**Short exercise**
Exact reproduction of the data is required, with images excluded.

**Data section**

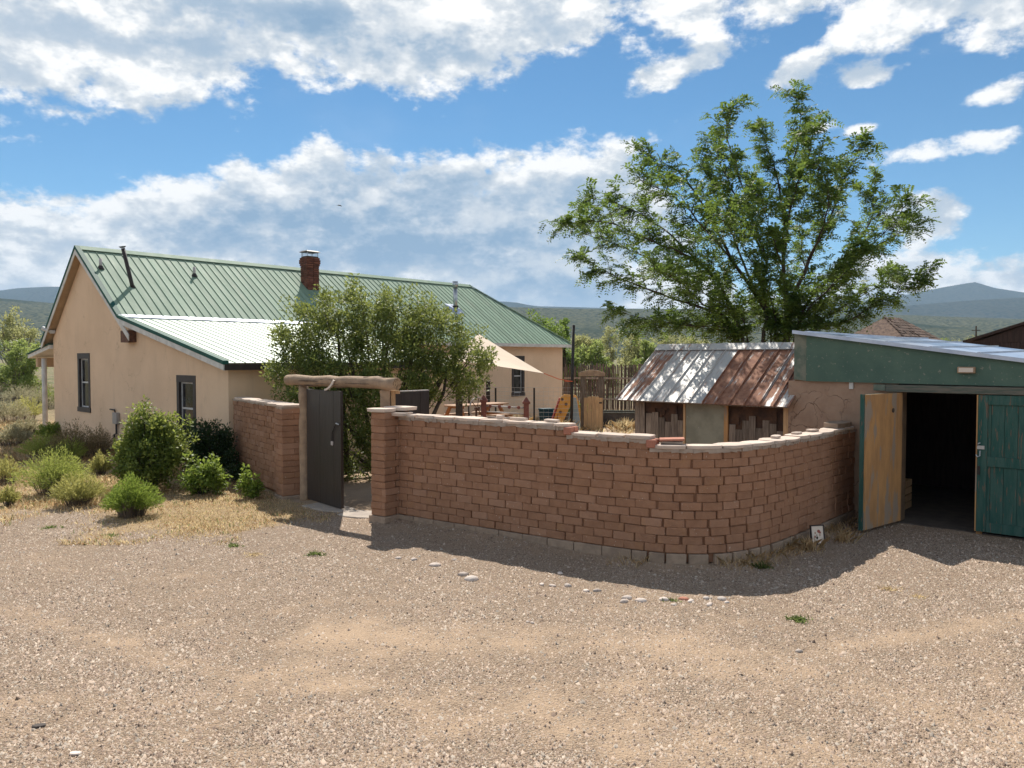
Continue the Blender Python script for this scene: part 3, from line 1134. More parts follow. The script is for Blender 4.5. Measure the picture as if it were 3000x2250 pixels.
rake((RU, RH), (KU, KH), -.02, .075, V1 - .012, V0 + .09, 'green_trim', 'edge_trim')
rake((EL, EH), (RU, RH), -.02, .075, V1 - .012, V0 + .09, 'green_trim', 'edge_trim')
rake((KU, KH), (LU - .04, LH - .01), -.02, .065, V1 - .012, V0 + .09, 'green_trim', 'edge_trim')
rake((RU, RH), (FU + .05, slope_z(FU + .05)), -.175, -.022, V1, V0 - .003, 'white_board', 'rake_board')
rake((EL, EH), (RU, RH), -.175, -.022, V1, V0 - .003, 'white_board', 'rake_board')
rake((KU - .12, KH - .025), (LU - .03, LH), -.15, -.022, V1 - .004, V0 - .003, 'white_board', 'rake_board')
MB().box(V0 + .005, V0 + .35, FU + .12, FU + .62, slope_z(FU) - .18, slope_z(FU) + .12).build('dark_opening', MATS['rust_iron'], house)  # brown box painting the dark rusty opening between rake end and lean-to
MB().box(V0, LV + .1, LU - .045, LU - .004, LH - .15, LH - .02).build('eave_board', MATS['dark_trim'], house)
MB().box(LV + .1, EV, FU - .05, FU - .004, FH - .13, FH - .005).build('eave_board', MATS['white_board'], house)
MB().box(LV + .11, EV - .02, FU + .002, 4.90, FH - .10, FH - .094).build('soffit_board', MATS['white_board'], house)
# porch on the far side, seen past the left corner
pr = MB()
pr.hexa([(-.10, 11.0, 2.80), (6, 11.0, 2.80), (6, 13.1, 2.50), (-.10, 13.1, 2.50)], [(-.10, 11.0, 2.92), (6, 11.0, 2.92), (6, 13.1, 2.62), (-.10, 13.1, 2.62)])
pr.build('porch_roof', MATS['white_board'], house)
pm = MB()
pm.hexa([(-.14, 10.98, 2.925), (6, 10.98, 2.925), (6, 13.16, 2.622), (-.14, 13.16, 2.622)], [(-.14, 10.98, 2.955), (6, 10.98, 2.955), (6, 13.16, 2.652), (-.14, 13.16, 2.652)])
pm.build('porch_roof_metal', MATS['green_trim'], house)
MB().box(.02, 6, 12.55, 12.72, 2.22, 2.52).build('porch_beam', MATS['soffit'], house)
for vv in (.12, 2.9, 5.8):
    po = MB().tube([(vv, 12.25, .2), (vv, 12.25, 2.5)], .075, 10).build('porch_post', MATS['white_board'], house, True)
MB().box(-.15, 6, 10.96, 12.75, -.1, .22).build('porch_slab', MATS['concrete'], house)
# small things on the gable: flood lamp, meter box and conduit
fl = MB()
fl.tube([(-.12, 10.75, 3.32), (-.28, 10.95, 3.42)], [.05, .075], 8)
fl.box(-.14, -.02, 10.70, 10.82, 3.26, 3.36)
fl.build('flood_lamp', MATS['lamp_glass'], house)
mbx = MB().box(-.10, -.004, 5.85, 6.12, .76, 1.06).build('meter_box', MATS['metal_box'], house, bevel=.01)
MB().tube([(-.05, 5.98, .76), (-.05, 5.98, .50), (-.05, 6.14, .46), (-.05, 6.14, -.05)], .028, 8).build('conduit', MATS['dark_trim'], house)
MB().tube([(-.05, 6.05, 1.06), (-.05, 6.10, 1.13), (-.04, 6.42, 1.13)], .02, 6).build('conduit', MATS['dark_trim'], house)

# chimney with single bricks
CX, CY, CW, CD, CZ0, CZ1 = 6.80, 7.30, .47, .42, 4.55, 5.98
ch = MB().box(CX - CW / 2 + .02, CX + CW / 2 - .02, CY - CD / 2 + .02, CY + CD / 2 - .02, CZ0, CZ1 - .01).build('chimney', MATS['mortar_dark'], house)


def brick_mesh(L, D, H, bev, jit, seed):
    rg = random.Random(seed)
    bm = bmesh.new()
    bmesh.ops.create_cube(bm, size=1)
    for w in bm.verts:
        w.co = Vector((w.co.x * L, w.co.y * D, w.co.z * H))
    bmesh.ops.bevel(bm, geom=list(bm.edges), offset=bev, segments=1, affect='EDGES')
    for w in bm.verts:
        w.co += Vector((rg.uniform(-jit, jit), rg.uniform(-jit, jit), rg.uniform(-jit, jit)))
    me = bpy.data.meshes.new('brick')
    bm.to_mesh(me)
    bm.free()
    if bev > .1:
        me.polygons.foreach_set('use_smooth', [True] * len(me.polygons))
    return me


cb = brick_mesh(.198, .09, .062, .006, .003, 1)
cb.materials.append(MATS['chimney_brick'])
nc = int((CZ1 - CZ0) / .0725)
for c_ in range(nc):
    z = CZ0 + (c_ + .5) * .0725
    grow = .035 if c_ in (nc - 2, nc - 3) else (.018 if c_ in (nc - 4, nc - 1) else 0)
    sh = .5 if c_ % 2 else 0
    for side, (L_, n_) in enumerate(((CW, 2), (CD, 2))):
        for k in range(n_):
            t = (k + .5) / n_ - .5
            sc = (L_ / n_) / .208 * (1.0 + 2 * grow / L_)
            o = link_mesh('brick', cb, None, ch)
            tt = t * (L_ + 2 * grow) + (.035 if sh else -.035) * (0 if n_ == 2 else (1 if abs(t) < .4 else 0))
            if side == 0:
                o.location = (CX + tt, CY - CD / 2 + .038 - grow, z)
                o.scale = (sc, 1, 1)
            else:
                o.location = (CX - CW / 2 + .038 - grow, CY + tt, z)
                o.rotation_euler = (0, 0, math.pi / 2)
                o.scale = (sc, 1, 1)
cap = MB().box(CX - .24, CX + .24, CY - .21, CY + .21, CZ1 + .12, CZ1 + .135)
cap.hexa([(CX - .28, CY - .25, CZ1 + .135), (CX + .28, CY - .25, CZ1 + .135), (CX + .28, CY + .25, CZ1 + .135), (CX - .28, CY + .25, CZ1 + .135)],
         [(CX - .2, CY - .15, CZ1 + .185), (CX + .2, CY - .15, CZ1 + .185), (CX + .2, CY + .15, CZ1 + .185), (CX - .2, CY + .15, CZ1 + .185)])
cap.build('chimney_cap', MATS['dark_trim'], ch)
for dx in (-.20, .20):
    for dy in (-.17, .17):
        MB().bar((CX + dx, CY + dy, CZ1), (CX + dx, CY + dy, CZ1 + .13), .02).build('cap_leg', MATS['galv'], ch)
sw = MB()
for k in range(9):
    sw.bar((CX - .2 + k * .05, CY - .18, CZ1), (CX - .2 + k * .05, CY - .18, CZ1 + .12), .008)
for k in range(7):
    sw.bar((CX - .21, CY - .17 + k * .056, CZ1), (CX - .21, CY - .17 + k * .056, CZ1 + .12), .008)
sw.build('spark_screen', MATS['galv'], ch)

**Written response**
Continue the Blender Python script for this scene: part 3, from line 1134. More parts follow. The script is for Blender 4.5. Measure the picture as if it were 3000x2250 pixels.
rake((RU, RH), (KU, KH), -.02, .075, V1 - .012, V0 + .09, 'green_trim', 'edge_trim')
rake((EL, EH), (RU, RH), -.02, .075, V1 - .012, V0 + .09, 'green_trim', 'edge_trim')
rake((KU, KH), (LU - .04, LH - .01), -.02, .065, V1 - .012, V0 + .09, 'green_trim', 'edge_trim')
rake((RU, RH), (FU + .05, slope_z(FU + .05)), -.175, -.022, V1, V0 - .003, 'white_board', 'rake_board')
rake((EL, EH), (RU, RH), -.175, -.022, V1, V0 - .003, 'white_board', 'rake_board')
rake((KU - .12, KH - .025), (LU - .03, LH), -.15, -.022, V1 - .004, V0 - .003, 'white_board', 'rake_board')
MB().box(V0 + .005, V0 + .35, FU + .12, FU + .62, slope_z(FU) - .18, slope_z(FU) + .12).build('dark_opening', MATS['rust_iron'], house)  # brown box painting the dark rusty opening between rake end and lean-to
MB().box(V0, LV + .1, LU - .045, LU - .004, LH - .15, LH - .02).build('eave_board', MATS['dark_trim'], house)
MB().box(LV + .1, EV, FU - .05, FU - .004, FH - .13, FH - .005).build('eave_board', MATS['white_board'], house)
MB().box(LV + .11, EV - .02, FU + .002, 4.90, FH - .10, FH - .094).build('soffit_board', MATS['white_board'], house)
# porch on the far side, seen past the left corner
pr = MB()
pr.hexa([(-.10, 11.0, 2.80), (6, 11.0, 2.80), (6, 13.1, 2.50), (-.10, 13.1, 2.50)], [(-.10, 11.0, 2.92), (6, 11.0, 2.92), (6, 13.1, 2.62), (-.10, 13.1, 2.62)])
pr.build('porch_roof', MATS['white_board'], house)
pm = MB()
pm.hexa([(-.14, 10.98, 2.925), (6, 10.98, 2.925), (6, 13.16, 2.622), (-.14, 13.16, 2.622)], [(-.14, 10.98, 2.955), (6, 10.98, 2.955), (6, 13.16, 2.652), (-.14, 13.16, 2.652)])
pm.build('porch_roof_metal', MATS['green_trim'], house)
MB().box(.02, 6, 12.55, 12.72, 2.22, 2.52).build('porch_beam', MATS['soffit'], house)
for vv in (.12, 2.9, 5.8):
    po = MB().tube([(vv, 12.25, .2), (vv, 12.25, 2.5)], .075, 10).build('porch_post', MATS['white_board'], house, True)
MB().box(-.15, 6, 10.96, 12.75, -.1, .22).build('porch_slab', MATS['concrete'], house)
# small things on the gable: flood lamp, meter box and conduit
fl = MB()
fl.tube([(-.12, 10.75, 3.32), (-.28, 10.95, 3.42)], [.05, .075], 8)
fl.box(-.14, -.02, 10.70, 10.82, 3.26, 3.36)
fl.build('flood_lamp', MATS['lamp_glass'], house)
mbx = MB().box(-.10, -.004, 5.85, 6.12, .76, 1.06).build('meter_box', MATS['metal_box'], house, bevel=.01)
MB().tube([(-.05, 5.98, .76), (-.05, 5.98, .50), (-.05, 6.14, .46), (-.05, 6.14, -.05)], .028, 8).build('conduit', MATS['dark_trim'], house)
MB().tube([(-.05, 6.05, 1.06), (-.05, 6.10, 1.13), (-.04, 6.42, 1.13)], .02, 6).build('conduit', MATS['dark_trim'], house)

# chimney with single bricks
CX, CY, CW, CD, CZ0, CZ1 = 6.80, 7.30, .47, .42, 4.55, 5.98
ch = MB().box(CX - CW / 2 + .02, CX + CW / 2 - .02, CY - CD / 2 + .02, CY + CD / 2 - .02, CZ0, CZ1 - .01).build('chimney', MATS['mortar_dark'], house)


def brick_mesh(L, D, H, bev, jit, seed):
    rg = random.Random(seed)
    bm = bmesh.new()
    bmesh.ops.create_cube(bm, size=1)
    for w in bm.verts:
        w.co = Vector((w.co.x * L, w.co.y * D, w.co.z * H))
    bmesh.ops.bevel(bm, geom=list(bm.edges), offset=bev, segments=1, affect='EDGES')
    for w in bm.verts:
        w.co += Vector((rg.uniform(-jit, jit), rg.uniform(-jit, jit), rg.uniform(-jit, jit)))
    me = bpy.data.meshes.new('brick')
    bm.to_mesh(me)
    bm.free()
    if bev > .1:
        me.polygons.foreach_set('use_smooth', [True] * len(me.polygons))
    return me


cb = brick_mesh(.198, .09, .062, .006, .003, 1)
cb.materials.append(MATS['chimney_brick'])
nc = int((CZ1 - CZ0) / .0725)
for c_ in range(nc):
    z = CZ0 + (c_ + .5) * .0725
    grow = .035 if c_ in (nc - 2, nc - 3) else (.018 if c_ in (nc - 4, nc - 1) else 0)
    sh = .5 if c_ % 2 else 0
    for side, (L_, n_) in enumerate(((CW, 2), (CD, 2))):
        for k in range(n_):
            t = (k + .5) / n_ - .5
            sc = (L_ / n_) / .208 * (1.0 + 2 * grow / L_)
            o = link_mesh('brick', cb, None, ch)
            tt = t * (L_ + 2 * grow) + (.035 if sh else -.035) * (0 if n_ == 2 else (1 if abs(t) < .4 else 0))
            if side == 0:
                o.location = (CX + tt, CY - CD / 2 + .038 - grow, z)
                o.scale = (sc, 1, 1)
            else:
                o.location = (CX - CW / 2 + .038 - grow, CY + tt, z)
                o.rotation_euler = (0, 0, math.pi / 2)
                o.scale = (sc, 1, 1)
cap = MB().box(CX - .24, CX + .24, CY - .21, CY + .21, CZ1 + .12, CZ1 + .135)
cap.hexa([(CX - .28, CY - .25, CZ1 + .135), (CX + .28, CY - .25, CZ1 + .135), (CX + .28, CY + .25, CZ1 + .135), (CX - .28, CY + .25, CZ1 + .135)],
         [(CX - .2, CY - .15, CZ1 + .185), (CX + .2, CY - .15, CZ1 + .185), (CX + .2, CY + .15, CZ1 + .185), (CX - .2, CY + .15, CZ1 + .185)])
cap.build('chimney_cap', MATS['dark_trim'], ch)
for dx in (-.20, .20):
    for dy in (-.17, .17):
        MB().bar((CX + dx, CY + dy, CZ1), (CX + dx, CY + dy, CZ1 + .13), .02).build('cap_leg', MATS['galv'], ch)
sw = MB()
for k in range(9):
    sw.bar((CX - .2 + k * .05, CY - .18, CZ1), (CX - .2 + k * .05, CY - .18, CZ1 + .12), .008)
for k in range(7):
    sw.bar((CX - .21, CY - .17 + k * .056, CZ1), (CX - .21, CY - .17 + k * .056, CZ1 + .12), .008)
sw.build('spark_screen', MATS['galv'], ch)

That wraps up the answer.